### Written instruction
Reproduce, word for word, every line from the first one down to the line containing "def dist(p): return", and nothing else.

---- Given data

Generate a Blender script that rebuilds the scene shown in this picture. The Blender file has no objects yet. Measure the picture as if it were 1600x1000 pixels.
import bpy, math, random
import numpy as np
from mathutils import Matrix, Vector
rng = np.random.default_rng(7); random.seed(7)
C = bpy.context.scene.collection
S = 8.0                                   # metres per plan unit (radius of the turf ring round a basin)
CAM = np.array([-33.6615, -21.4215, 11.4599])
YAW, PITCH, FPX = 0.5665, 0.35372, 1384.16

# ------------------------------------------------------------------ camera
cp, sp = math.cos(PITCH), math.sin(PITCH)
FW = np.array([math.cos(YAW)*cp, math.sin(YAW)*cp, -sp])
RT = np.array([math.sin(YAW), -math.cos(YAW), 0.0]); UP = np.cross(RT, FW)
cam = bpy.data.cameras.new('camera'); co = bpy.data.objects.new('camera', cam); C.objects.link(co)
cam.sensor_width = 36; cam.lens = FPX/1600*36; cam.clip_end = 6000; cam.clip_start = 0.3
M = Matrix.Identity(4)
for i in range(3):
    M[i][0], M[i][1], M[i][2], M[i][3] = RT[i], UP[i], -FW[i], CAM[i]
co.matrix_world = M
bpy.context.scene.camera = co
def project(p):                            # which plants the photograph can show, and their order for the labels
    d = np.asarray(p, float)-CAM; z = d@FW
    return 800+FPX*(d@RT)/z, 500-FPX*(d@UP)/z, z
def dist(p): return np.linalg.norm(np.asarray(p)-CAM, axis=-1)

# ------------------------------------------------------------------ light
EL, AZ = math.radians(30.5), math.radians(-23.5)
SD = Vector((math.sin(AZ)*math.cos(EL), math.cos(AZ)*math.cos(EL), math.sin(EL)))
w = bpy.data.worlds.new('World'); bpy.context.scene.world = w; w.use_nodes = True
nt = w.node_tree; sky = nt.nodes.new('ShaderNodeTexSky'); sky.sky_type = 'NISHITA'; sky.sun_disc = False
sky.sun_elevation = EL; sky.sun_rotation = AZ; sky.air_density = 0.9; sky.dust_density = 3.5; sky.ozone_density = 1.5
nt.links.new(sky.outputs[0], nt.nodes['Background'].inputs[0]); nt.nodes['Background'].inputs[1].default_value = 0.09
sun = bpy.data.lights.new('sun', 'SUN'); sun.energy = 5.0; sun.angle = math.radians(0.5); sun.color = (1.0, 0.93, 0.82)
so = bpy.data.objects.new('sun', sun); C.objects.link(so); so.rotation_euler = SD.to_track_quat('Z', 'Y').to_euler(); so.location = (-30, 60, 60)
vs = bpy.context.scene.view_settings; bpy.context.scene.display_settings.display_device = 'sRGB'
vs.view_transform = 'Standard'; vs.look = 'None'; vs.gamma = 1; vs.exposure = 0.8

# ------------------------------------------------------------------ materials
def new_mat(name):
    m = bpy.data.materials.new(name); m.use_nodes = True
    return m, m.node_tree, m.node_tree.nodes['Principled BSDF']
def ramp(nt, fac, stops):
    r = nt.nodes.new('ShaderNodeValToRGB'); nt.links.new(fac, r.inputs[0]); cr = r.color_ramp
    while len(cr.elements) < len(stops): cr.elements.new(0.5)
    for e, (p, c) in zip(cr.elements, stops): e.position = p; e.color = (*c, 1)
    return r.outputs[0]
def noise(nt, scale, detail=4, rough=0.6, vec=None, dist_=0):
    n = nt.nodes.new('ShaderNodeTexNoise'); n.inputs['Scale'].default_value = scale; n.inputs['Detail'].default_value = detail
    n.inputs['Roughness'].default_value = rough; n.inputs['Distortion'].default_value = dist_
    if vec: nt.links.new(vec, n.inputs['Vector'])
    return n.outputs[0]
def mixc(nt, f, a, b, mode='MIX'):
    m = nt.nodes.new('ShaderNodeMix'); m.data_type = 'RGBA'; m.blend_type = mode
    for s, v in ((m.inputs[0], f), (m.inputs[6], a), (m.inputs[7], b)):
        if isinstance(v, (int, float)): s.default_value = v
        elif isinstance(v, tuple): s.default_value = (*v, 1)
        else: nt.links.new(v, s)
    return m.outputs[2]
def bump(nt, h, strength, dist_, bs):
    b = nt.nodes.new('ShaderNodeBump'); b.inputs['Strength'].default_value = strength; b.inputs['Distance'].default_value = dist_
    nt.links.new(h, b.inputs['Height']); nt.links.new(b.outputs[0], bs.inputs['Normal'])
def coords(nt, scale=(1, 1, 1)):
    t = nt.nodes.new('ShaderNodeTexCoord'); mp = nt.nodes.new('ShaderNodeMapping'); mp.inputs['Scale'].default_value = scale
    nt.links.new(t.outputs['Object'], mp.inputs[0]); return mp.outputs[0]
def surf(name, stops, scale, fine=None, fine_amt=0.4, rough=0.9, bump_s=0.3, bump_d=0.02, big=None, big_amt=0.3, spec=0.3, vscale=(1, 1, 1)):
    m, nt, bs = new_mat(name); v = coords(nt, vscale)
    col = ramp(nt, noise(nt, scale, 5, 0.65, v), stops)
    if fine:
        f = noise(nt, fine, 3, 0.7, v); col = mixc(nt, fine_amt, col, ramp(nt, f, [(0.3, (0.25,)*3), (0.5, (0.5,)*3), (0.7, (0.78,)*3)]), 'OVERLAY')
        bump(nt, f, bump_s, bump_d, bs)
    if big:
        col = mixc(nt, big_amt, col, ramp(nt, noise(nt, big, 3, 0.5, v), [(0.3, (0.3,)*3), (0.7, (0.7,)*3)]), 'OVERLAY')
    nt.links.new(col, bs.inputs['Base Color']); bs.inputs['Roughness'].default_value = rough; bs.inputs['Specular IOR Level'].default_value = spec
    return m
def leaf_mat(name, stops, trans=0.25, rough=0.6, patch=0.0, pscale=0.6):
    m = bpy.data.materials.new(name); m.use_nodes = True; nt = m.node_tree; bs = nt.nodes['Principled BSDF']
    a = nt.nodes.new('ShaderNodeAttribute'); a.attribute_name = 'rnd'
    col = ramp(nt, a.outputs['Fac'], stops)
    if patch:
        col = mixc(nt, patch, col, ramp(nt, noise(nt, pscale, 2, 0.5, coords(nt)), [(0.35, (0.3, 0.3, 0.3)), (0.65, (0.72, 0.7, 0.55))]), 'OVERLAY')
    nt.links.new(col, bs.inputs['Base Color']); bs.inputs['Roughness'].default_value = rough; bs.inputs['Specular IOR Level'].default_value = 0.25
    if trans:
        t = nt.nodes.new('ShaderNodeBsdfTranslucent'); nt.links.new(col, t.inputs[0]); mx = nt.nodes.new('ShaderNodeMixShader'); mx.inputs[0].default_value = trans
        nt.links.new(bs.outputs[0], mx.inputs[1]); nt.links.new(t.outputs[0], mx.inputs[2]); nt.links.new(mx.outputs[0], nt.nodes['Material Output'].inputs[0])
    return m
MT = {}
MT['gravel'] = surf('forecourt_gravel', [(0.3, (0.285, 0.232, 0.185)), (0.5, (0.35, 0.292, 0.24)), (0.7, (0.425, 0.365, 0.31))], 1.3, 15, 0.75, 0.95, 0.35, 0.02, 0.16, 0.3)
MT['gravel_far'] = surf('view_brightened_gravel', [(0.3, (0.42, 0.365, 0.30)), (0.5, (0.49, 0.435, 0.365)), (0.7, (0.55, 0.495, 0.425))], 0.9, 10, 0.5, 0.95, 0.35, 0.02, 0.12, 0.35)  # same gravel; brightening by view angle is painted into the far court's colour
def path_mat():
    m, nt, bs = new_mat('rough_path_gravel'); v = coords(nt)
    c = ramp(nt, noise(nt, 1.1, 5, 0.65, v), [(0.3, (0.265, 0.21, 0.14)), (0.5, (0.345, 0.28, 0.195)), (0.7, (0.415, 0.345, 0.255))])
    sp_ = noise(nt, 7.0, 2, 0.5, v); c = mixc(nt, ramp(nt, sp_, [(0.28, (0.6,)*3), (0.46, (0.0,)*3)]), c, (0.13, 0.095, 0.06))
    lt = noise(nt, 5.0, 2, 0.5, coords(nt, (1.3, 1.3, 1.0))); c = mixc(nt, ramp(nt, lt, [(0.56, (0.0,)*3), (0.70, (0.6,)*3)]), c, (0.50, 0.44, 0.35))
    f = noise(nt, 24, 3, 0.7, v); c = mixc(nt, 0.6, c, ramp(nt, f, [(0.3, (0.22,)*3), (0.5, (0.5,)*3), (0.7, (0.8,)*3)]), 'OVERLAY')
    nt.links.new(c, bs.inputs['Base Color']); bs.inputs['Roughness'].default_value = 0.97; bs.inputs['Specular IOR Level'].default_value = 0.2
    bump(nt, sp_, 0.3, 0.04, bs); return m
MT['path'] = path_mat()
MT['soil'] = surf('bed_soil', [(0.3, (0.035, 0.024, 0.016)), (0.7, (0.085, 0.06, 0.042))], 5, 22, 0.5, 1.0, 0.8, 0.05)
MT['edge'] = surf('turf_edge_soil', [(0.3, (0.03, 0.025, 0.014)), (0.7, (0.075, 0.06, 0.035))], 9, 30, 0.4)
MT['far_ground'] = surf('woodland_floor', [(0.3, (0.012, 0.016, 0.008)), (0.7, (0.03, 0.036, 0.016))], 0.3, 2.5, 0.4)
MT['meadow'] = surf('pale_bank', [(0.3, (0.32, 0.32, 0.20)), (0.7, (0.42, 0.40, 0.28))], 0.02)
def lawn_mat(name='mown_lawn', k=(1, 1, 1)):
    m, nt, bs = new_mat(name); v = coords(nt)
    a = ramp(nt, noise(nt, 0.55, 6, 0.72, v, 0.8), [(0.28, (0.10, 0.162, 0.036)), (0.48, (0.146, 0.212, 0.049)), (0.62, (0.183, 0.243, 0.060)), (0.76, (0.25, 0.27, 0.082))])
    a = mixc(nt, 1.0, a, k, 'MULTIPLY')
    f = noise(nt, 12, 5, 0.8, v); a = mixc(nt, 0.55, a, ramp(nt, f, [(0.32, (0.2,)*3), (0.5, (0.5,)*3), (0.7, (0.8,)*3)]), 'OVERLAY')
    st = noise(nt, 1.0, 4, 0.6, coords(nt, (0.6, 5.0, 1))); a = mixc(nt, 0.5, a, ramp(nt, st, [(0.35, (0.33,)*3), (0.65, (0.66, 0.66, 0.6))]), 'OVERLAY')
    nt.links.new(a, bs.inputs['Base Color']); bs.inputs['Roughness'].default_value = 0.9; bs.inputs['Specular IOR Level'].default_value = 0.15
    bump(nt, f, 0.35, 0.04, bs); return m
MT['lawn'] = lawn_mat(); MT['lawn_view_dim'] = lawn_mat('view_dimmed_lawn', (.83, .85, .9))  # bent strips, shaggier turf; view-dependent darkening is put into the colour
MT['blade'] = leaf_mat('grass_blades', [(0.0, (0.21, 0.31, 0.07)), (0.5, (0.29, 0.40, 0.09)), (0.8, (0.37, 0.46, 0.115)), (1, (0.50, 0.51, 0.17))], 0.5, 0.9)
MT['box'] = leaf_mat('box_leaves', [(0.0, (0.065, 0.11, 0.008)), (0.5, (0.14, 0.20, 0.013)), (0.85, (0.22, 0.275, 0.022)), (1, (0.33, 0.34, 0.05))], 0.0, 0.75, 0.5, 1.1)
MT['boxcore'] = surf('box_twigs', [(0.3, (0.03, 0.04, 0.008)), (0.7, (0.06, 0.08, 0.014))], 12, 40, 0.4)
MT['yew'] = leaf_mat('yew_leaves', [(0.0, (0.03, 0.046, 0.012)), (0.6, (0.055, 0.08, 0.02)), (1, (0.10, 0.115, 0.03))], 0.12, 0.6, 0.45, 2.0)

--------

### Output for this task
Generate a Blender script that rebuilds the scene shown in this picture. The Blender file has no objects yet. Measure the picture as if it were 1600x1000 pixels.
import bpy, math, random
import numpy as np
from mathutils import Matrix, Vector
rng = np.random.default_rng(7); random.seed(7)
C = bpy.context.scene.collection
S = 8.0                                   # metres per plan unit (radius of the turf ring round a basin)
CAM = np.array([-33.6615, -21.4215, 11.4599])
YAW, PITCH, FPX = 0.5665, 0.35372, 1384.16

# ------------------------------------------------------------------ camera
cp, sp = math.cos(PITCH), math.sin(PITCH)
FW = np.array([math.cos(YAW)*cp, math.sin(YAW)*cp, -sp])
RT = np.array([math.sin(YAW), -math.cos(YAW), 0.0]); UP = np.cross(RT, FW)
cam = bpy.data.cameras.new('camera'); co = bpy.data.objects.new('camera', cam); C.objects.link(co)
cam.sensor_width = 36; cam.lens = FPX/1600*36; cam.clip_end = 6000; cam.clip_start = 0.3
M = Matrix.Identity(4)
for i in range(3):
    M[i][0], M[i][1], M[i][2], M[i][3] = RT[i], UP[i], -FW[i], CAM[i]
co.matrix_world = M
bpy.context.scene.camera = co
def project(p):                            # which plants the photograph can show, and their order for the labels
    d = np.asarray(p, float)-CAM; z = d@FW
    return 800+FPX*(d@RT)/z, 500-FPX*(d@UP)/z, z
def dist(p): return np.linalg.norm(np.asarray(p)-CAM, axis=-1)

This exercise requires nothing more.